> **Exercise instructions**: Could you copy exactly the lines from the start of the records through the one containing "from mathutils.bvhtree import BVHTree", both included, and leave out the pictures?

-- Start Records for this task --

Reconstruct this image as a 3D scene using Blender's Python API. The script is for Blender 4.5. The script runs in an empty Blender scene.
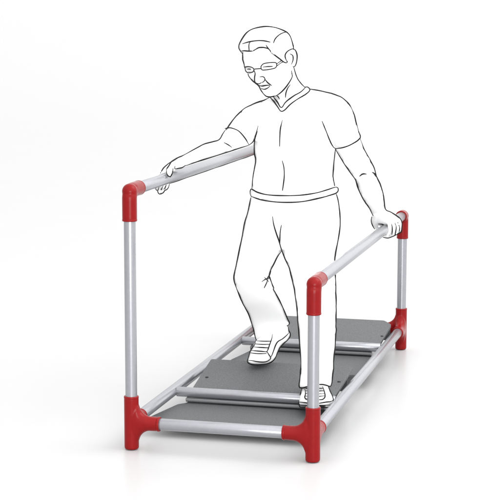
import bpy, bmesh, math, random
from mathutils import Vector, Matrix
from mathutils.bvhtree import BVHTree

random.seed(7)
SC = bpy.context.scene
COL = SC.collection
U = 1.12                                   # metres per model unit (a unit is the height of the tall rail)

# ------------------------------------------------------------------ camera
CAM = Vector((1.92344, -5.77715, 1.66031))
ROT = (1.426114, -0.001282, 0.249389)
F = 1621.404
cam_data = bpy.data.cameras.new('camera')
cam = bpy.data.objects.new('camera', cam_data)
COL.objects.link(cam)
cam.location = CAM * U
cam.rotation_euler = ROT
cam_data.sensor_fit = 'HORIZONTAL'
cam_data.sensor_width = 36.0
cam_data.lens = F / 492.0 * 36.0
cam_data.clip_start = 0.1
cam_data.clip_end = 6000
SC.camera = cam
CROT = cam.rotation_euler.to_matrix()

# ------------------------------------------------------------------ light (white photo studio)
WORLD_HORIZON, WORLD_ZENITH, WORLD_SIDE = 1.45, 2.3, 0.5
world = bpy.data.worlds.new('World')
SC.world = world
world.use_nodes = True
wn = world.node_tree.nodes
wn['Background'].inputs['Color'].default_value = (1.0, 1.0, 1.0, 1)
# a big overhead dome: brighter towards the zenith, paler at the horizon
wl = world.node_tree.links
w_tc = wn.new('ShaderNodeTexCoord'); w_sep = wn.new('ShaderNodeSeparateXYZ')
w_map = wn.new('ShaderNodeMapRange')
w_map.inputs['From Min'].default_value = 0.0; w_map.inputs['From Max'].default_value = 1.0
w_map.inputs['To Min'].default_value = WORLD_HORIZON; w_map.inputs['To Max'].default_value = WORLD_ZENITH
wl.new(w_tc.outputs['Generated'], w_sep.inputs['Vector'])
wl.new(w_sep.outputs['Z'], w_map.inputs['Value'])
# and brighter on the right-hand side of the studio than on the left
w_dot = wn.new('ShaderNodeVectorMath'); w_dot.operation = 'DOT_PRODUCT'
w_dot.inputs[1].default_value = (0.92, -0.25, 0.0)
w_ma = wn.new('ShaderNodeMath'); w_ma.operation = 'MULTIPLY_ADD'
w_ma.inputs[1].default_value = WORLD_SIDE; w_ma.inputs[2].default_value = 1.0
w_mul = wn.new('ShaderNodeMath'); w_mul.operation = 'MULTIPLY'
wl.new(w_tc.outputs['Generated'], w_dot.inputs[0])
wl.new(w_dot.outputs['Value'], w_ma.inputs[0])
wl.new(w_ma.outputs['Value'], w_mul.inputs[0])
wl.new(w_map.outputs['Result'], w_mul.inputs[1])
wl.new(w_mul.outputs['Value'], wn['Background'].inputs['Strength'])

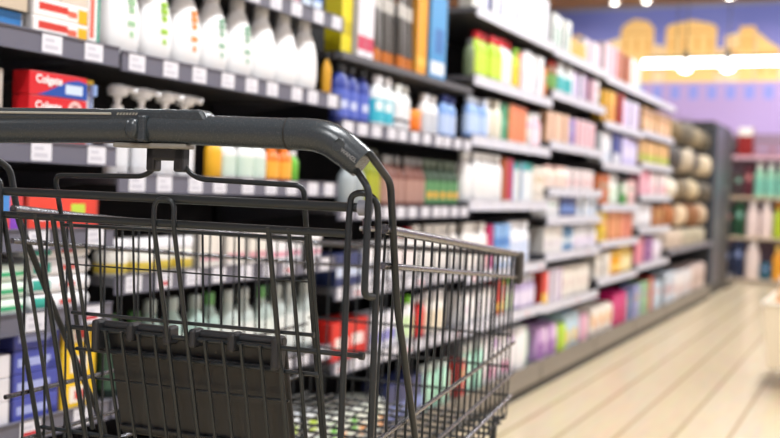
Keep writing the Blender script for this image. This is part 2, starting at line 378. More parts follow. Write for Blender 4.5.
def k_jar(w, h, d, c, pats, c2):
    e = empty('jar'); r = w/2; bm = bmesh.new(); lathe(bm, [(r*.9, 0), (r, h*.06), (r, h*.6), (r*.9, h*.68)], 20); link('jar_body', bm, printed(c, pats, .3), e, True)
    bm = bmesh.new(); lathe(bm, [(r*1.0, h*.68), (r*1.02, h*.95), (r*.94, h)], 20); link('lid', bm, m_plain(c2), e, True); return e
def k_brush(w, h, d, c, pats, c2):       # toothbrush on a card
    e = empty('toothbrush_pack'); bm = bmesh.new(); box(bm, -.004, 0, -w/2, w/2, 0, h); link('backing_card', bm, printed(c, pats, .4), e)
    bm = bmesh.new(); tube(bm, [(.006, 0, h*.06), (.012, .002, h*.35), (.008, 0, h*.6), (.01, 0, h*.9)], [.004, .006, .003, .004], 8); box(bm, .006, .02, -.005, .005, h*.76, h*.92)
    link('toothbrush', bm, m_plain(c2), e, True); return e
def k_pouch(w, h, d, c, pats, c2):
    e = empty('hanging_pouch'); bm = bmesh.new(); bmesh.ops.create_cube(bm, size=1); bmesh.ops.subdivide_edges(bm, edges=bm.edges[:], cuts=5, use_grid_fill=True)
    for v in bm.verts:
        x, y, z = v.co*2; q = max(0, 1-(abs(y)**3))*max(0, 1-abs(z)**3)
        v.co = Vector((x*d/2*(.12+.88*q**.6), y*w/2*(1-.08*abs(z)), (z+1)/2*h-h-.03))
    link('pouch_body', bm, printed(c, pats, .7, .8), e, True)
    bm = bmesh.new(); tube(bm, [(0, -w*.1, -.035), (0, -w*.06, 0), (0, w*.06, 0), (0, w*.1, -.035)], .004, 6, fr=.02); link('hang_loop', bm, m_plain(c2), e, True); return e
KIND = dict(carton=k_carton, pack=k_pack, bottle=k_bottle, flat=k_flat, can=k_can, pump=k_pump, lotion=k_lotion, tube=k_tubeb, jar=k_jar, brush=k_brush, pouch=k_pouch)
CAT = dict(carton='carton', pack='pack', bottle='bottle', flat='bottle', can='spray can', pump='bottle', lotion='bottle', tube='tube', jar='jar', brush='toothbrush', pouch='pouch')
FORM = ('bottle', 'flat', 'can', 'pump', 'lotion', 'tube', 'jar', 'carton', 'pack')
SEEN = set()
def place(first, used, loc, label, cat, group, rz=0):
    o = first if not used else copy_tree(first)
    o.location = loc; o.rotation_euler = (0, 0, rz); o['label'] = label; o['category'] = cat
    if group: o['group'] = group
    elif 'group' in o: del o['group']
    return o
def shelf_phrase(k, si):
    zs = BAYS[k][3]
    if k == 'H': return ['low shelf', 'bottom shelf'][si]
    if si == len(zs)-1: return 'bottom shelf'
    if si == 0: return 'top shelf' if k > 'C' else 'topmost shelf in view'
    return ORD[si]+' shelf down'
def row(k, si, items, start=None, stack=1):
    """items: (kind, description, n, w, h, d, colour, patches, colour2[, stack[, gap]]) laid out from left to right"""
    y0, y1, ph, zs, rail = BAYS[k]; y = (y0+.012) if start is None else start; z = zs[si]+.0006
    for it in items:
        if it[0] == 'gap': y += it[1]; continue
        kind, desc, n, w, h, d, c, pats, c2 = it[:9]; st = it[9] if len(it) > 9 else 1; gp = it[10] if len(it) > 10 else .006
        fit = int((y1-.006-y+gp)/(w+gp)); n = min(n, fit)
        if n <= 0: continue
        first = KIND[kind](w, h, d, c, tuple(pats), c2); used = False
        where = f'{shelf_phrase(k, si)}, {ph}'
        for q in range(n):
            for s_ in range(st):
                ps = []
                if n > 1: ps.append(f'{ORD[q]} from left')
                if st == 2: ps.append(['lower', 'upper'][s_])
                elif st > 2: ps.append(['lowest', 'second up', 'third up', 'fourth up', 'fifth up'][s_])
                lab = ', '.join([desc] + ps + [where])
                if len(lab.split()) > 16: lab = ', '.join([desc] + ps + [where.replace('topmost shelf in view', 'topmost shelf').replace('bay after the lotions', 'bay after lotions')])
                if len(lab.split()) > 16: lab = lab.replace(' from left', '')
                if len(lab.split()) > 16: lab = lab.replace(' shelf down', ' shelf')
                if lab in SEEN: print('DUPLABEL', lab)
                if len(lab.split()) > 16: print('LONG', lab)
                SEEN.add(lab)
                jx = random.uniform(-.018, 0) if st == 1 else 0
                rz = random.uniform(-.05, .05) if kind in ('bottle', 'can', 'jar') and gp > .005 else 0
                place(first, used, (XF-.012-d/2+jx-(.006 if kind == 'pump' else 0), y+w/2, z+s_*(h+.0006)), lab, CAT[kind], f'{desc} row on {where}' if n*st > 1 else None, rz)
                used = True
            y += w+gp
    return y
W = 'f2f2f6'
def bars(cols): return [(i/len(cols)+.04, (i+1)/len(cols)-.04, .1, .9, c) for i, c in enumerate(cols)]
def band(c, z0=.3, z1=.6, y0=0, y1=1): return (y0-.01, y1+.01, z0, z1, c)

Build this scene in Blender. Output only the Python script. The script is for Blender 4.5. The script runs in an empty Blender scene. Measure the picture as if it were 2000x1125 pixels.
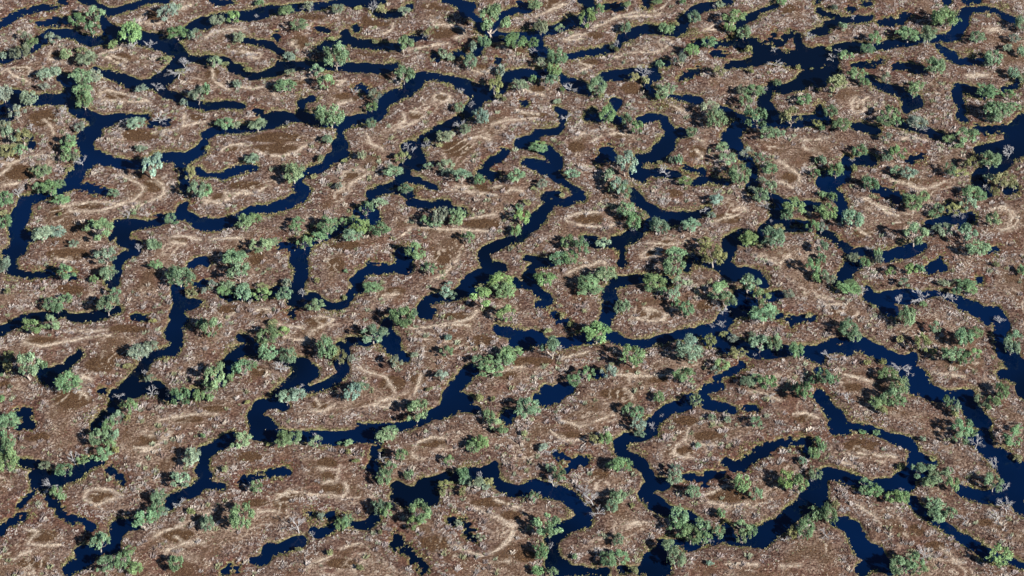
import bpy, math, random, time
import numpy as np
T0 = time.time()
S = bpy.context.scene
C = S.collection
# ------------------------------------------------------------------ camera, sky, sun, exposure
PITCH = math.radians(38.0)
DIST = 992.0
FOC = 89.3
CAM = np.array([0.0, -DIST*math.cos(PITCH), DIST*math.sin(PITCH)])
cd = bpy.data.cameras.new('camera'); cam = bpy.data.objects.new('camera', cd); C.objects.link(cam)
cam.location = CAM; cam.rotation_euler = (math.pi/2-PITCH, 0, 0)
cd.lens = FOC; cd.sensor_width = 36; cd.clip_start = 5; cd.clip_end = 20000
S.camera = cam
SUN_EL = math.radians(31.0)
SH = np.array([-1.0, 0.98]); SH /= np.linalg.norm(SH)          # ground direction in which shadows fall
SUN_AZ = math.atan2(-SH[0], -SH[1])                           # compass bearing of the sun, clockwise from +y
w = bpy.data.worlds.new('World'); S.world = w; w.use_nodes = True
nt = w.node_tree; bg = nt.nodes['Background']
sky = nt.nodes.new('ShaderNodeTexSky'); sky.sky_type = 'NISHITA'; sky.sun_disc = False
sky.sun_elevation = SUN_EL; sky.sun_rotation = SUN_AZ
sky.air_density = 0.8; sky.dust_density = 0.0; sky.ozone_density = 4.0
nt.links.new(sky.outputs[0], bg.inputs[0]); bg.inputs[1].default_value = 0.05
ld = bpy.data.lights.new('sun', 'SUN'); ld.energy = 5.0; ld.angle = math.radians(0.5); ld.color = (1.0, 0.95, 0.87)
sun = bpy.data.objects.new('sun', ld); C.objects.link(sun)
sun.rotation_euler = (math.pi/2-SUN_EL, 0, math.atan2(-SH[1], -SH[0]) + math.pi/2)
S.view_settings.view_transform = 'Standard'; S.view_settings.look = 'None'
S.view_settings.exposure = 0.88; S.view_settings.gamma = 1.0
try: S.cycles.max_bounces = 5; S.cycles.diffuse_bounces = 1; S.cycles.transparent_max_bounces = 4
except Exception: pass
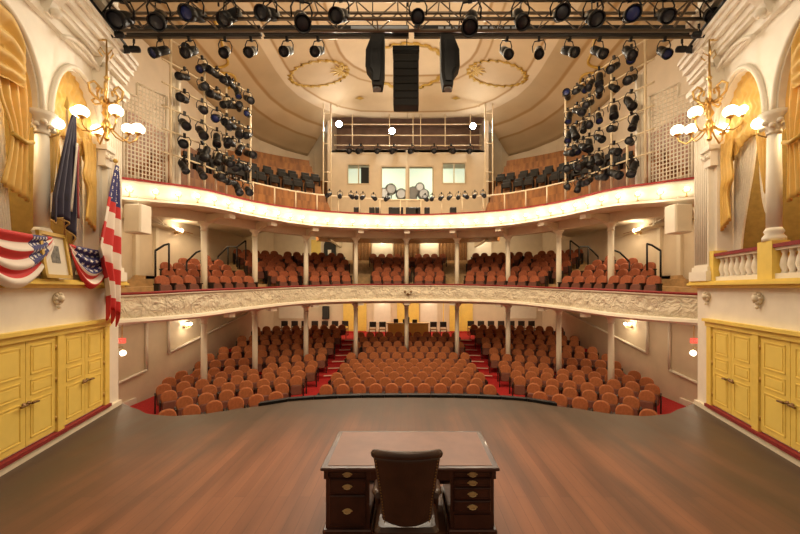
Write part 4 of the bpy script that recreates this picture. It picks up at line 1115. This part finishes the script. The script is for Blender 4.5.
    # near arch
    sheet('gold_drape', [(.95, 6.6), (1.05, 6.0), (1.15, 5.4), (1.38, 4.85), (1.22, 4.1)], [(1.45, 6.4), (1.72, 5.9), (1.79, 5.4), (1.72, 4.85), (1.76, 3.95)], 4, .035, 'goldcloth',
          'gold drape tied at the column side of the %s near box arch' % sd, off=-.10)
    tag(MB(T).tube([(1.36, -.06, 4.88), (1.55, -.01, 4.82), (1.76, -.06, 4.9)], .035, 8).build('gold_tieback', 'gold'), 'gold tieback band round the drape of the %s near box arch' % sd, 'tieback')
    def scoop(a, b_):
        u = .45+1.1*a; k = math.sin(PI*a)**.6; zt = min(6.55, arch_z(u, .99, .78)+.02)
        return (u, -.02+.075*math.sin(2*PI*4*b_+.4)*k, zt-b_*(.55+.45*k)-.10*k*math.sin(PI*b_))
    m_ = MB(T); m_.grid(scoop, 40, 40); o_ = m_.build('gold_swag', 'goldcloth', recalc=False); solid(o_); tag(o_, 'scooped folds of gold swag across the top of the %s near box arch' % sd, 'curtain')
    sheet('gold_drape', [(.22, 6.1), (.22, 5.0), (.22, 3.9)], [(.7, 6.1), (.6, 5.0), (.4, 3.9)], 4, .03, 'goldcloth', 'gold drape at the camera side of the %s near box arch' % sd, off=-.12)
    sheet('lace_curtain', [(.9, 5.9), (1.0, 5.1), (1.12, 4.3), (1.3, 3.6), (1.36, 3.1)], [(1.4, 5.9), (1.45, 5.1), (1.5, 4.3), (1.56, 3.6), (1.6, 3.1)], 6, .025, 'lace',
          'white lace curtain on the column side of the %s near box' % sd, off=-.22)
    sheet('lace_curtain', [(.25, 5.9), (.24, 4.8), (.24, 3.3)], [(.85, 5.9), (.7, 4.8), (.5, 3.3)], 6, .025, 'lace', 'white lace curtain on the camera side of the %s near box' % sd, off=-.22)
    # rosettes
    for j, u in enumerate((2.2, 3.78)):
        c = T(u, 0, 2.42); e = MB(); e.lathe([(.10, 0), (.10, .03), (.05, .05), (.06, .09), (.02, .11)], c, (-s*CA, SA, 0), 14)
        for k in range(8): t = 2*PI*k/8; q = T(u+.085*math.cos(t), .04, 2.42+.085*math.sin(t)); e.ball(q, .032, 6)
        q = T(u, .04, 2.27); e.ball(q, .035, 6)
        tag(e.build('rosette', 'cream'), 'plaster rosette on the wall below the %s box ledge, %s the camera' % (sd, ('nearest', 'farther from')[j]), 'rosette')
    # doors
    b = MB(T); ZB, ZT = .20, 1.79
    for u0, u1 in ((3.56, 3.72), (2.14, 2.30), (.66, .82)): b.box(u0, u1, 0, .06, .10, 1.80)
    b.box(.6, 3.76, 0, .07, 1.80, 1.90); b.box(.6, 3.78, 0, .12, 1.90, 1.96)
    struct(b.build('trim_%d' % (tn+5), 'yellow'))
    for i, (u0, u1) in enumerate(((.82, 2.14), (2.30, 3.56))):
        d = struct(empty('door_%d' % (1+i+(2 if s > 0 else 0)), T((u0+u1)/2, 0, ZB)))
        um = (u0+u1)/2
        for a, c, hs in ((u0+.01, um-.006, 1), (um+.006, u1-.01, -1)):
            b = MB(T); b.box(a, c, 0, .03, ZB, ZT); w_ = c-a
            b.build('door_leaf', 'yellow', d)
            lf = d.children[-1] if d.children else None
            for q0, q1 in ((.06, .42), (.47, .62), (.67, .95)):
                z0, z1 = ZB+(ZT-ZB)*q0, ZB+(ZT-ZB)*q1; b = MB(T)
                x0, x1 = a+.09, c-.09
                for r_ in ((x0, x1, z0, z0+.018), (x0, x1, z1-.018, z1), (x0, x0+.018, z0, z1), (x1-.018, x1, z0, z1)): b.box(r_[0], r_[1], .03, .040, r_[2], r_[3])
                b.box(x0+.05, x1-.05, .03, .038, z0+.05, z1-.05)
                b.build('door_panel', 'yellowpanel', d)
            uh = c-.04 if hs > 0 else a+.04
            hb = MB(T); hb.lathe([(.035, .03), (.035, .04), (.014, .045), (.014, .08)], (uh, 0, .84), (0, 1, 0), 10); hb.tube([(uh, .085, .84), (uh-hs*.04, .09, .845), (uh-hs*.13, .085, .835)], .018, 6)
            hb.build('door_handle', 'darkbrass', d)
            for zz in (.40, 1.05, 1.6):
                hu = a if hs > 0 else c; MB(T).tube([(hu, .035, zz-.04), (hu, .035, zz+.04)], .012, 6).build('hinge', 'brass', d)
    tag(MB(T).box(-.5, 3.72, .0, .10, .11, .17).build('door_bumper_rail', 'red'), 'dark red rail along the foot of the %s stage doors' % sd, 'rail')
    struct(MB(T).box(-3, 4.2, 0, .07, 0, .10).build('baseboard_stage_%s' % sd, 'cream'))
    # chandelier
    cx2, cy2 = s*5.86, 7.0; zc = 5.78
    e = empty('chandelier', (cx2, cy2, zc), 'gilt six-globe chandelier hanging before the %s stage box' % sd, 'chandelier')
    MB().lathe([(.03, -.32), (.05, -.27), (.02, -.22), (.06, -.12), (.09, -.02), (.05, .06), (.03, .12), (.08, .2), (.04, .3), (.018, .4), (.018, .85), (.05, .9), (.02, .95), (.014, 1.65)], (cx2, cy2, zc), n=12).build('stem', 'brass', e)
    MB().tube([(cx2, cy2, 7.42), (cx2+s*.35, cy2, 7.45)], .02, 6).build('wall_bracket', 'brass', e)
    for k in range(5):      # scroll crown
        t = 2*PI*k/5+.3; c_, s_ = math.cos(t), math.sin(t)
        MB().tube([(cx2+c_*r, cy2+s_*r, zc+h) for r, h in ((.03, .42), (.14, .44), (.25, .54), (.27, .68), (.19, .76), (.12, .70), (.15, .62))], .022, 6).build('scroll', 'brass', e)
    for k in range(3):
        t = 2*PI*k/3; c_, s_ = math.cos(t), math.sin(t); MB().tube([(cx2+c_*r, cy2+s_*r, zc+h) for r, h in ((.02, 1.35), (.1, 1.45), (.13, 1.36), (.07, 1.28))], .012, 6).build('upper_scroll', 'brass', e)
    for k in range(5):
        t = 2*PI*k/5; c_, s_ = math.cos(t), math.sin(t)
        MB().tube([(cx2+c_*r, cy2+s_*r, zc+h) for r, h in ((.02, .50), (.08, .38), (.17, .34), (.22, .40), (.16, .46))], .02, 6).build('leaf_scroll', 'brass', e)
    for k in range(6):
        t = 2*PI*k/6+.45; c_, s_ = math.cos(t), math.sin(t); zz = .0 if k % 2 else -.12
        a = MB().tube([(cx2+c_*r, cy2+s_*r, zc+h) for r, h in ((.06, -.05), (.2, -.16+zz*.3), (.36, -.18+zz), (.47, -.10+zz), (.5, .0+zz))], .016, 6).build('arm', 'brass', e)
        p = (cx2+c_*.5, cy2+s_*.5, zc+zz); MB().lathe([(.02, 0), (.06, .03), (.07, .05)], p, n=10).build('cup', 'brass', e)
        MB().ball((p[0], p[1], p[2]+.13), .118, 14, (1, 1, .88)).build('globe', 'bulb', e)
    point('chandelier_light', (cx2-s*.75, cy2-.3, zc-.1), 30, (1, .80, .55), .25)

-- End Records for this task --

> **Solution to this exercise**:
Reconstruct this image as a 3D scene using Blender's Python API. The script is for Blender 4.5. The script runs in an empty Blender scene.
import bpy, bmesh, math, random
from mathutils import Vector, Matrix
from mathutils.bvhtree import BVHTree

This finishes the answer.